■ INFORMATION SUPPLIED
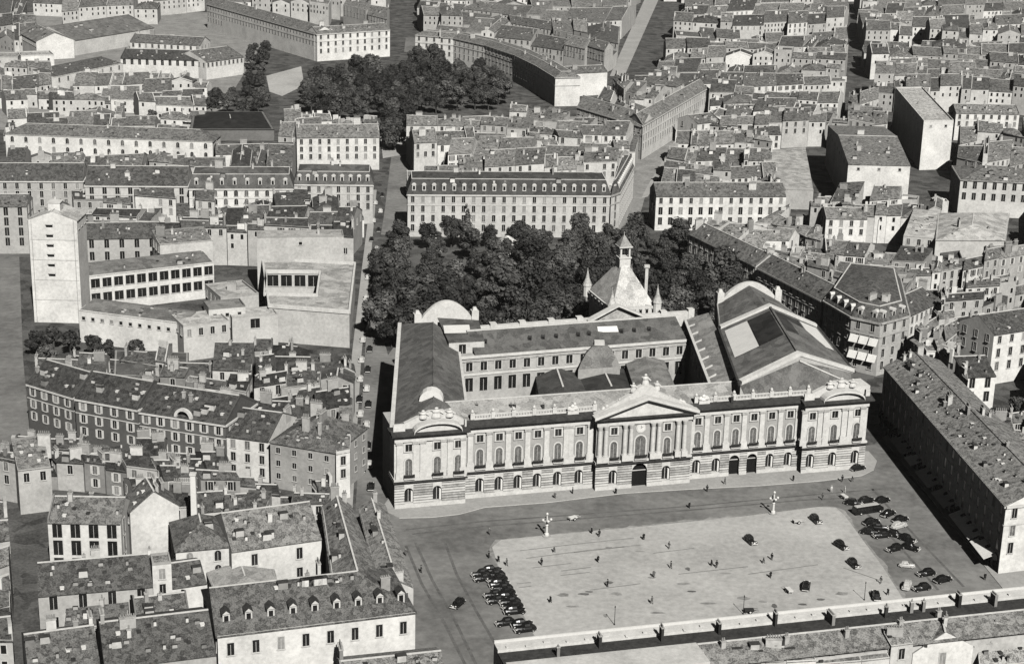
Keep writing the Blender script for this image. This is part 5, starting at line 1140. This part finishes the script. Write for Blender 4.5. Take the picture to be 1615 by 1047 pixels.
# ---- right half, middle distance
B('white block with thirteen attic windows facing the park', 1035, 309, 1240, 309, 15, 15, 'gable', 4, .82, .2, rows=3, sp=4, win='wnn', storey=4.4, chim=5, name='apartment_block', cat='apartment block')
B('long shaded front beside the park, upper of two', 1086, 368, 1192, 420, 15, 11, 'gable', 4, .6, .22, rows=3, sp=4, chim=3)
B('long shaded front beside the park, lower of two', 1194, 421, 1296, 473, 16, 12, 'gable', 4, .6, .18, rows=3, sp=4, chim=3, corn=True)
CP = PW([(1300, 474), (1343, 499), (1389, 509), (1434, 497), (1420, 440), (1330, 430)], 18)
polyhouse('apartment_block', 'dark mansard corner block with white blinds at the street fork', 'apartment block', CP, 18, rh=4.4, ins=2.8, wt=.5, rt=.16, mt='tile', rh2=2.4, rows=4, sp=4.0, win='t', storey=4.2, chim=5)
for k in range(3):
    for r in range(2):
        a_ = lerp(CP[1], CP[2], (k+.5)/3); d = (CP[2]-CP[1]).normalized(); n = Vector((d.y, -d.x)); z = 10.2-r*5.4
        b = MB(['canvas']); b.slab([V(a_-d*1.5+n*1.5, z), V(a_+d*1.5+n*1.5, z), V(a_+d*1.5+n*.1, z+2.2), V(a_-d*1.5+n*.1, z+2.2)], .08); o = b.build('blind', [x for x in bpy.data.objects if x.get('label', '').startswith('dark mansard corner block')][0], .8)
B('white-walled house right of the dark mansard corner', 1436, 497, 1486, 474, 13, 15, 'gable', 3.5, .84, .14, rows=2, sp=3, chim=2)
district('between the park front and the fork', [(1215, 425), (1430, 468), (1480, 395), (1190, 372)], 13, 4, 7, (9, 14), fill=.8, rt=(.12, .34), wt=(.45, .85))
district('above the park front', [(1110, 362), (1290, 385), (1300, 345), (1245, 330)], 12, 2, 5, (8, 12), rt=(.2, .4), wt=(.6, .85))
B('bright white house with two rows of windows among the courts', 1303, 344, 1368, 345, 11, 13, 'gable', 3, .86, .3, rows=2, sp=3.4, chim=1)
B('second bright white house right of the courts house', 1386, 347, 1426, 343, 10, 12, 'shed', 2.5, .86, .3, rows=1, sp=5, chim=1)
Q('broad smooth pale hipped roof on the right', [(1476, 378), (1585, 378), (1592, 336), (1480, 336)], 13, 'hip', 3, .6, .46, mt='slate', rows=0, chim=1)
Q('smooth pale terrace roof in the middle of the right quarter', [(1425, 372), (1475, 376), (1478, 340), (1440, 336)], 12, 'shed', 1.5, .6, .5, mt='slate', rows=1, chim=0)
district('right of the mansard fork', [(1440, 470), (1620, 440), (1620, 385), (1430, 400)], 13, 4, 6, (9, 14), rt=(.12, .36), wt=(.45, .85))
B('blind white house with black shaded side, left of the deep street', 1338, 259, 1436, 261, 20, 30, 'gable', 4, .8, .3, back=(1306, 198), rows=1, sp=8, win='q', chim=4)
B('tall pale flat-topped house with black shaded side', 1457, 193, 1504, 192, 24, 30, 'flat', .8, .82, .72, back=(1412, 140), rows=1, sp=7, win='q', chim=1)
B('white house with regular windows beyond the deep street', 1508, 178, 1608, 180, 15, 15, 'gable', 3.5, .84, .3, rows=2, sp=4, chim=4)
B('hipped block with round-arched front at the right edge', 1515, 284, 1640, 290, 16, 30, 'hip', 4, .7, .26, rows=2, sp=4, win='n', storey=5, chim=3, flank=True)
B('long dark-roofed white house with seven windows', 1137, 210, 1232, 212, 9, 13, 'gable', 3, .85, .13, rows=2, sp=4.2, chim=1)
B('tall white house end beside the long dark-roofed house', 1100, 195, 1136, 191, 13, 16, 'gable', 3, .85, .22, rows=2, sp=5, chim=1)
Q('smooth pale shed roof beside the black-sided house', [(1215, 298), (1283, 300), (1270, 240), (1200, 245)], 9, 'shed', 2, .5, .42, mt='slate', rows=0, chim=0, name='shed', cat='shed')
district('behind the thirteen-window block', [(1036, 286), (1235, 285), (1210, 222), (1070, 205)], 12, 4, 6, (8, 13), rt=(.18, .42), wt=(.5, .85))
district('below the black-sided house', [(1270, 335), (1480, 335), (1500, 305), (1300, 300)], 12, 2, 7, (9, 13), rt=(.18, .4), wt=(.55, .88))
district('left of the deep street', [(1108, 190), (1300, 198), (1336, 142), (1124, 138)], 13, 4, 6, (9, 14), rt=(.14, .38), wt=(.45, .85))
district('along the white upper terrace', [(1000, 132), (1335, 136), (1335, 118), (1005, 112)], 13, 1, 9, (12, 15), rt=(.13, .3), wt=(.7, .85))
district('in the upper right quarter', [(1040, 108), (1330, 110), (1335, 62), (1055, 60)], 14, 4, 9, (10, 16), rt=(.14, .4), wt=(.45, .85))
district('at the top right of the avenue', [(1060, 56), (1335, 58), (1335, -15), (1085, -15)], 14, 5, 9, (10, 17), rt=(.14, .4), wt=(.45, .85))
district('right of the deep street', [(1384, 134), (1630, 150), (1630, 62), (1362, 60)], 14, 6, 8, (10, 16), rt=(.16, .42), wt=(.45, .85))
district('at the top right corner', [(1361, 57), (1630, 58), (1630, -15), (1352, -15)], 14, 6, 9, (10, 17), rt=(.16, .42), wt=(.45, .85))
district('beside the arched right edge block', [(1510, 245), (1630, 250), (1630, 200), (1515, 195)], 13, 2, 4, (10, 14), rt=(.2, .4), wt=(.5, .85))
district('left of the tall pale flat-topped house', [(1342, 205), (1398, 205), (1384, 140), (1338, 138)], 13, 3, 2, (10, 14), rt=(.18, .4), wt=(.5, .85))
district('behind the black-sided house', [(1310, 196), (1400, 200), (1396, 186), (1312, 184)], 15, 1, 3, (13, 15), rt=(.2, .4), wt=(.6, .85))
# ---- gallery along the right of the square
GQ = PW([(1587, 797), (1702, 784), (1482, 568), (1395, 577)], 18)
ga = house('gallery_block', 'long arcaded block with shaded front along the right of the square', 'apartment block', GQ, 18, 'gableT', 4, .86, .34, rows=3, sp=4.2, win='tt', storey=4.6, flank=True, corn=True, chim=12, maxw=95, verge=False, clut=70)
gd = (GQ[3]-GQ[0]); GL = gd.length; gd /= GL; gn = Vector((-gd.y, gd.x))
if gn.x > 0: gn = -gn
gwall = [c for c in ga.children if c.name.startswith('wall')][0]
for k in range(22):
    p = GQ[0]+gd*(GL*(k+.5)/22); b = MB(['void', 'grime']); rz = atan2(gd.y, gd.x)
    b.box(p+gn*.03, 2.8, .2, 0, 3.2, 0, rz); b.lathe(p+gn*.03, [(1.4, 3.2), (1.2, 4.0), (.6, 4.5), (.05, 4.6)], 10, 0); b.build('arcade_opening', gwall)
for k, (t0, t1, tn) in enumerate(((.02, .12, .85), (.13, .28, .8), (.32, .42, .5), (.45, .56, .55), (.6, .66, .75), (.68, .8, .45))):
    p, q_ = GQ[0]+gd*GL*t0, GQ[0]+gd*GL*t1; b = MB(['canvas']); b.slab([V(p+gn*3.2, 3.1), V(p+gn*.1, 4.4), V(q_+gn*.1, 4.4), V(q_+gn*3.2, 3.1)], .1); b.build('awning', ga, tn)
B('white corner house end at the right edge below the gallery roofs', 1568, 527, 1700, 507, 17, 16, 'gable', 4, .84, .13, rows=3, sp=4.4, win='wtt', storey=4.4, chim=2)
B('white house with tall windows and dark roof beside the gallery roofs', 1522, 594, 1571, 592, 13, 17, 'gable', 3.5, .84, .1, rows=2, sp=3.6, win='n', storey=4.4, chim=1)
district('behind the gallery roof', [(1500, 580), (1525, 590), (1500, 490), (1425, 520)], 14, 4, 3, (11, 15), rt=(.2, .4), wt=(.5, .8), chim=(2, 4))
district('above the white corner house', [(1500, 520), (1620, 505), (1620, 455), (1490, 478)], 14, 3, 4, (10, 15), rt=(.07, .25), wt=(.4, .8))
district('at the right edge behind the gallery', [(1620, 760), (1720, 750), (1640, 630), (1535, 630)], 13, 5, 3, (9, 14), rt=(.18, .42), wt=(.5, .85), chim=(2, 4))
# ---- block along the bottom of the square, seen from behind
far0, far1 = W(779, 1012, 17).xy, W(1650, 923, 17).xy; d = (far1-far0); FLn = d.length; d /= FLn; n = Vector((d.y, -d.x))
bt = thing('gallery_block', 'long block with white parapet and dark gutter along the bottom of the square', 'apartment block', (*(lerp(far0, far1, .5)), 0))
b = MB(['wall']); b.prism([far0+n*17, far1+n*17, far1, far0], 0, 15.9) if 0 else b.prism([far0+n*14.6, far1+n*14.6, far1, far0], 0, 14.1) or b.prism([far0+n*9, far1+n*9, far1+n*.01, far0+n*.01], 14.1, 15.9); b.build('wall', bt, .6)
b = MB(['white', 'stone']); b.bar(far0+n*1.6, far1+n*1.6, 3.2, 15.9, 16.9, 1); b.bar(far0+n*.2, far1+n*.2, .4, 16.9, 17.4, 0)
for k in range(30): p = far0+d*FLn*(k+.5)/30+n*(2.6+.5*sin(k*2.3)); b.box(p, .5+.4*(k%3), .6, 16.9, 17.2, 1, atan2(d.y, d.x))
b.build('parapet', bt)
b = MB(['lead_and_shade']); b.slab([V(far0+n*9.4, 16.5), V(far1+n*9.4, 16.5), V(far1+n*3.25, 16.3), V(far0+n*3.25, 16.3)], .3); b.build('gutter', bt)
s_ = .32*FLn
b = MB(['tile', 'stone']); b.slab([V(far0+d*s_+n*15.2, 15.2), V(far1+n*15.2, 15.2), V(far1+n*9.5, 17.2), V(far0+d*s_+n*9.5, 17.2)], .3); b.beam(V(far0+d*s_+n*9.5, 17.1), V(far1+n*9.5, 17.1), .4, .2, 1); ro = b.build('roof', bt, .32)
b = MB(['stone', 'wall']); b.prism([far0+n*17.5, far0+d*(s_-.3)+n*17.5, far0+d*(s_-.3)+n*9.5, far0+n*9.5], 0, 17.6, 1); b.build('terrace', bt, .62)
rndc = random.Random(3)
for i, (px, py, kx) in enumerate(((880, 1022, 0), (945, 1006, 1), (1043, 996, 1), (1133, 984, 1), (1222, 972, 1), (1310, 968, 3), (1397, 960, 0), (1437, 952, 2), (1456, 950, 2), (1511, 942, 1), (1567, 940, 3))):
    p = W(px, py+9, 17); inst('chimney', CM[kx], ro, (p.x, p.y, 17.6), atan2(d.y, d.x)+pi/2, (rndc.uniform(.6, 1.), rndc.uniform(.7, 1.), rndc.uniform(.45, .95)), rndc.choice((.03, .05, .3)))
for px, py in ((1140, 1018), (1335, 1000), (1420, 985), (1480, 970), (1240, 1010)):
    p = W(px, py, 17); inst('chimney', CM[0], ro, (p.x, p.y, 16.5), .4, (1, 1, 1), .5)
district('below the bottom block', [(1065, 1064), (1432, 1026), (1430, 1012), (1064, 1050)], 13.7, 1, 9, (13.4, 14.2), fill=.95, rt=(.25, .42), wt=(.7, .86), win='w', chim=(0, 1), roofs=['shed'])
house('house', 'white gabled house with paired window below the bottom block', 'house', PW([(1440, 1029), (1535, 1018), (1530, 1002), (1437, 1013)], 13), 13, 'gableT', 4, .85, .3, rows=1, sp=8, win='t', chim=1)
house('house', 'flat white house at the bottom right corner', 'house', PW([(1542, 1012), (1605, 1005), (1600, 993), (1538, 1000)], 13.4), 13.4, 'shed', 2, .85, .42, rows=1, chim=1)
house('house', 'pale lean-to house in the bottom right corner yard', 'house', PW([(1545, 1052), (1620, 1044), (1612, 1022), (1540, 1030)], 10), 10, 'shed', 2, .85, .5, rows=0, chim=1)
house('house', 'pale lean-to roof at the bottom edge left of the gabled house', 'house', PW([(1255, 1068), (1350, 1058), (1345, 1042), (1250, 1052)], 10), 10, 'shed', 2, .8, .4, rows=0, chim=1)
p = W(307, 820, 0); b = MB(['white', 'stone']); b.box((0, 0), 1.6, 1.3, 0, 21, 0, 0, .75); b.box((0, 0), 1.6, 1.3, 21, 21.5, 1); o = b.build('chimney_stack', None, org=(0, 0, 0)); o.location = (p.x, p.y-30, 0)
q_ = W(307, 822, 9); o.location = (q_.x, q_.y, 0); tag(o, 'tall slender white chimney stack rising from the dark yards at lower left', 'chimney')
for c4_, nr_, nc_ in (([(1640, 600), (1990, 560), (1900, 330), (1640, 330)], 7, 7), ([(1640, 325), (1900, 325), (1800, 60), (1640, 60)], 10, 7), ([(-330, 620), (-80, 650), (-80, 420), (-300, 400)], 6, 6), ([(-300, 380), (-80, 400), (-70, 130), (-260, 130)], 9, 6), ([(1060, -22), (1700, -22), (1680, -75), (1080, -75)], 5, 18), ([(650, -30), (1010, -30), (1030, -75), (650, -75)], 4, 10), ([(-100, -30), (610, -45), (600, -80), (-100, -75)], 4, 18), ([(1730, 900), (1980, 850), (1990, 600), (1720, 620)], 6, 5), ([(-300, 1050), (-90, 1050), (-90, 660), (-300, 640)], 8, 4)):
    district('beyond the edge of the picture', c4_, 13, nr_, nc_, (10, 15), rt=(.14, .4), wt=(.45, .85))
build_districts(235)
# thin even air over the whole town
hz = MB(['wall']); hz.prism([(-1600, -220), (1600, -220), (1600, 3200), (-1600, 3200)], -1.5, 205)
hm = bpy.data.materials.new('haze_air'); hm.use_nodes = True; ht = hm.node_tree; ht.nodes.clear()
ho = ht.nodes.new('ShaderNodeOutputMaterial'); hv = ht.nodes.new('ShaderNodeVolumePrincipled')
hv.inputs['Color'].default_value = (.92, .91, .88, 1); hv.inputs['Density'].default_value = HAZE; hv.inputs['Anisotropy'].default_value = .2
ht.links.new(hv.outputs[0], ho.inputs['Volume'])
hb_ = hz.build('haze'); hb_.data.materials.clear(); hb_.data.materials.append(hm); hb_['kind'] = 'stuff'; hb_['label'] = 'thin pale haze hanging over the far roofs of the town'; hb_['category'] = 'haze'
print('INFILL', len(NINF), 'TREES', NT[0], 'OBJ', len(bpy.data.objects))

■ JOB
Quote, exactly and only, the lines from the first line of the data above through the line containing "B('long shaded front beside the park, upper". The pictures do not belong in it.

■ REPLY
Keep writing the Blender script for this image. This is part 5, starting at line 1140. This part finishes the script. Write for Blender 4.5. Take the picture to be 1615 by 1047 pixels.
# ---- right half, middle distance
B('white block with thirteen attic windows facing the park', 1035, 309, 1240, 309, 15, 15, 'gable', 4, .82, .2, rows=3, sp=4, win='wnn', storey=4.4, chim=5, name='apartment_block', cat='apartment block')
B('long shaded front beside the park, upper of two', 1086, 368, 1192, 420, 15, 11, 'gable', 4, .6, .22, rows=3, sp=4, chim=3)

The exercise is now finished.